Şu olimpiyat dedikleri – 2

    2008-09-03 16:32:38                cri
    Geçen haftaki programımızın süresi ben Çin Ulusal Stadyumu'na, yani, şeklinden dolayı yakıştırılan ve gerçek adını unutturan ifadesiyle "Kuş Yuvası"na girerken bitmişti. Bu hafta, kaldığımız yerden olimpiyat maceramıza devam ediyoruz.

    Evet, biletimi gösterdim ve büyük Kuş Yuvası'nın gişelerinden geçerek bahçesine girdim. Hava henüz kararmamış olmasına rağmen son derece kalın ve çok yakından büyük bir labirenti andıran kuş yuvasının demirlerinin arasında kırmızı ışıklar yanıyordu ve bu ışıklar yapıya çok daha ihtişamlı, esrarengiz bir hava veriyordu. Belki her tarafı birbiri ile orantılı olduğu için normal bir bakışta çok büyük gözükmeyen yuva, dibine kadar gelip yukarı doğru baktığımız zaman size küçücük olduğunuz hissini veriyordu, belki elli metreye yakın bir yüksekliği vardı. Birçok kapısı olan stada girmek için sabırsızlandığımdan dolayı elimdeki bilette yazılı olan kapıyı aramak için vakit bile harcamadım, önüme ilk gelen kapıdan içeri girdim. Ben girer girmez, gayet güler yüzlü olimpiyat gönüllülerinden o an meşgul olmayan bir tanesi koşar adımlarla yanıma gelerek "hoş geldiniz" dedi ve biletime baktı. Baktıktan sonra, çok iyi olmayan fakat anlaşılır bir İngilizce ile, bir taraftan işaret ederek bana, "şu merdivenden çıkın, şu tarafa dönün, şu kadar yürüyüp şu tarafa dönün" gibilerinden bir açıklama yaptı. Ben açıklamayı teyit etmek amacıyla Çince olarak tekrar edince şaşırdı ve gülümsedi, bana nereli olduğumu sordu. Türk olduğumu ve iki senedir Pekin'de yaşadığımı söyledim. O da Renmin Üniversitesi'nde, yani Halk Üniversitesi'nde öğrenciymiş, bu sene çok fazla dersi olmadığı için gönüllü olmuş. Yorgun olduğu ama yılgın olmadığı her halinden belli olan bu genç, şirin bayanla biraz daha sohbet etmek istedim fakat biletin üzerinde yazan saatin gelmesine yaklaşık dokuz dakika vardı ve ben oturacağım yeri bu koca yapının içinde ne kadar zamanda bulabileceğimi bilmiyordum, o yüzden teşekkür ederek ayrıldım.

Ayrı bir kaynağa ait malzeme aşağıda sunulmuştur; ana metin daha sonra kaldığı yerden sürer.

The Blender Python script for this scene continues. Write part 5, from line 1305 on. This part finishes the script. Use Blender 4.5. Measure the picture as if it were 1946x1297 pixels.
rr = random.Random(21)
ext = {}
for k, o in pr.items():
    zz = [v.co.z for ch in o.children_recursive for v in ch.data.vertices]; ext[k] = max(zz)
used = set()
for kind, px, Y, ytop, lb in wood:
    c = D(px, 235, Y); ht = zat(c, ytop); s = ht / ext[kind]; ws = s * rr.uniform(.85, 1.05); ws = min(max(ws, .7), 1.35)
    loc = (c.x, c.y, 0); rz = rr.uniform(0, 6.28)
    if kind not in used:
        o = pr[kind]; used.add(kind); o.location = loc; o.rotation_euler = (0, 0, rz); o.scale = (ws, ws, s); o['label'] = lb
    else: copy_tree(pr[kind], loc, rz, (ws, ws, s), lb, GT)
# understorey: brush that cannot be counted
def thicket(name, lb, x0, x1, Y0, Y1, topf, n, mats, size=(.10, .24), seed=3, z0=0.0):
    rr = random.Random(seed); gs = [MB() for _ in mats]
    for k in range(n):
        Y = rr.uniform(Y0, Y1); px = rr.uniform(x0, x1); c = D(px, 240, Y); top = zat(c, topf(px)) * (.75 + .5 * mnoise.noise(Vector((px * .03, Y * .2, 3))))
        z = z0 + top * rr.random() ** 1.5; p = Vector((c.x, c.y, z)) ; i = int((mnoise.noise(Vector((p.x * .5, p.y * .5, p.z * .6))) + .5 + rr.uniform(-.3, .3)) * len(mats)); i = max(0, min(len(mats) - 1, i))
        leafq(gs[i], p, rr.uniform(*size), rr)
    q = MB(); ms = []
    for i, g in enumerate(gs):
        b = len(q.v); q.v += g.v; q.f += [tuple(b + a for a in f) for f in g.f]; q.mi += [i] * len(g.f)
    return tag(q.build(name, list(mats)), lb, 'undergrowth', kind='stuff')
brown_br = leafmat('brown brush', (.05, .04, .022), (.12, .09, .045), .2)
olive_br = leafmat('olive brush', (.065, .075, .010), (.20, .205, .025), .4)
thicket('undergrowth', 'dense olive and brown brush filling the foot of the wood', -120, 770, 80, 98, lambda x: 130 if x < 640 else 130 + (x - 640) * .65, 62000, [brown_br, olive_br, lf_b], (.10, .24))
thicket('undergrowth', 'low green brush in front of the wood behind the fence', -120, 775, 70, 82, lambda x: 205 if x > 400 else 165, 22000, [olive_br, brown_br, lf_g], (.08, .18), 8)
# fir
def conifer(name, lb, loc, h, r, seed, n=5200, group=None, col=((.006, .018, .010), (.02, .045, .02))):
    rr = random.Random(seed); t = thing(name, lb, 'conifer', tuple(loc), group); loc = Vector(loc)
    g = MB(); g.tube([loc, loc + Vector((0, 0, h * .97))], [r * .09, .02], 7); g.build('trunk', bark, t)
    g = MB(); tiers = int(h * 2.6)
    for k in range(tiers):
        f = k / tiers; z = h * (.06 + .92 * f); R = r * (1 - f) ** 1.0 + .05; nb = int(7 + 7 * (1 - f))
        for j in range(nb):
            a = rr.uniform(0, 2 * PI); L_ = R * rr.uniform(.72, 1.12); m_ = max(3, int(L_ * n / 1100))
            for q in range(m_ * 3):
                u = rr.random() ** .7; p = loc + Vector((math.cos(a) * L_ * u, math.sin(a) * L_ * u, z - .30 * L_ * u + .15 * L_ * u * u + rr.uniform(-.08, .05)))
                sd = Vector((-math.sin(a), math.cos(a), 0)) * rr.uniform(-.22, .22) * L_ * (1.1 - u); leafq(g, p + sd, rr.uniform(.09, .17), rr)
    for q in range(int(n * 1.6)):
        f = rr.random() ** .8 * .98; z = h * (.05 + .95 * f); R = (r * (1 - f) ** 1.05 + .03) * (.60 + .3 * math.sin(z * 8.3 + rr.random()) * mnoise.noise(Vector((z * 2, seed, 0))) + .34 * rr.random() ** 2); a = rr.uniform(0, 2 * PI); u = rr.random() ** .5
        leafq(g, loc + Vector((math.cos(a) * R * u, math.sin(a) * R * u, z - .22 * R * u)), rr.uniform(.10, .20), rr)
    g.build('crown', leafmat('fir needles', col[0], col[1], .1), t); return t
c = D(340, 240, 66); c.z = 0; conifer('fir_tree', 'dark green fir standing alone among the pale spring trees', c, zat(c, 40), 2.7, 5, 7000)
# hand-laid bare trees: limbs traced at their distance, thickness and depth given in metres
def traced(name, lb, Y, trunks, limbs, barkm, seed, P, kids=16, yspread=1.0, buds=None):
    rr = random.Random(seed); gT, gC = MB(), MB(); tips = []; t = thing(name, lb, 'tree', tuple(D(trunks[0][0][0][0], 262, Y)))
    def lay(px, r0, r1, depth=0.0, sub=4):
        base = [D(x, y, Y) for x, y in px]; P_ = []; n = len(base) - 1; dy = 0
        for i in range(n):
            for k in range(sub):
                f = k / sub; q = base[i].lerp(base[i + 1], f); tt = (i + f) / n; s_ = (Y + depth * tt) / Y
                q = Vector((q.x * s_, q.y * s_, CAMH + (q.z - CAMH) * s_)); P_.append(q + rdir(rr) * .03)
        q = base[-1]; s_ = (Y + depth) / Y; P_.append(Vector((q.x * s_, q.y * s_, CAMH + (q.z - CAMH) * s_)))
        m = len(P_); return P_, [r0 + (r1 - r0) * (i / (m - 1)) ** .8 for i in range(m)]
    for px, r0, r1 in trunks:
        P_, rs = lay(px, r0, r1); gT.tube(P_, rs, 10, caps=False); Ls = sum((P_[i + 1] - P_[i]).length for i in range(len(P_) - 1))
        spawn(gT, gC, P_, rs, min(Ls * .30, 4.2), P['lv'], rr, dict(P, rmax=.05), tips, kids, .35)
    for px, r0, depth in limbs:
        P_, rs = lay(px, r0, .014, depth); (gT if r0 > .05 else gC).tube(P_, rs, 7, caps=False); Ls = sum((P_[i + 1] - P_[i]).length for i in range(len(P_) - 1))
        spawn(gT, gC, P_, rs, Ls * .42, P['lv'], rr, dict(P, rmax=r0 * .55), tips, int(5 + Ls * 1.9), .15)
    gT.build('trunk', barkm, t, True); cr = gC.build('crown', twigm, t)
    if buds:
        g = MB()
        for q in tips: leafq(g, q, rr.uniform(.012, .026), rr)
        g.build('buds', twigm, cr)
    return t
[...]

    Tahminimin tersine, bayanın tarif ettiği yönde ilerleyince, tekrar sormama bile gerek kalmaksızın, son derece net ve açık şekilde levhalar tarafından yönlendirildim ve yaklaşık beş-altı dakika içinde tribüne girdim. Girince yine bir gönüllü biletime baktı, bana yerime kadar eşlik etti ve oturdum.

    Oturduktan sonra ilk yaptığım şey şöyle bir etrafıma bakmak oldu. Ben hiç maça gitmek gibi bir merakı olmayan, sporda da fanatik olmayan, milli maçları televizyondan izleyen, lig maçlarında ise sonraki gün golleri ve önemli anları izlemekle yetinen biri olduğum için, maç izlemek için hayatımda hiç büyük bir stadyuma gitmemiştim, yani aslında bu da benim için Pekin'de yaşadığım hayatımın ilklerinden biriydi. Gayet büyük, düzenli bir tribün vardı önümde. Tribünün iki ucunda, sahaya en uzakta oturan insanin bile rahatlıkla izleyeceği büyüklükte iki dev ekran vardı. Bu iki dev ekranda bazen aynı maç gösteriliyor, aynı bilgi birinde İngilizce, birinde Çince olarak yazıyordu, bazen de iki farklı maç aynı anda oynandığı zaman iki farklı görüntü oluyordu.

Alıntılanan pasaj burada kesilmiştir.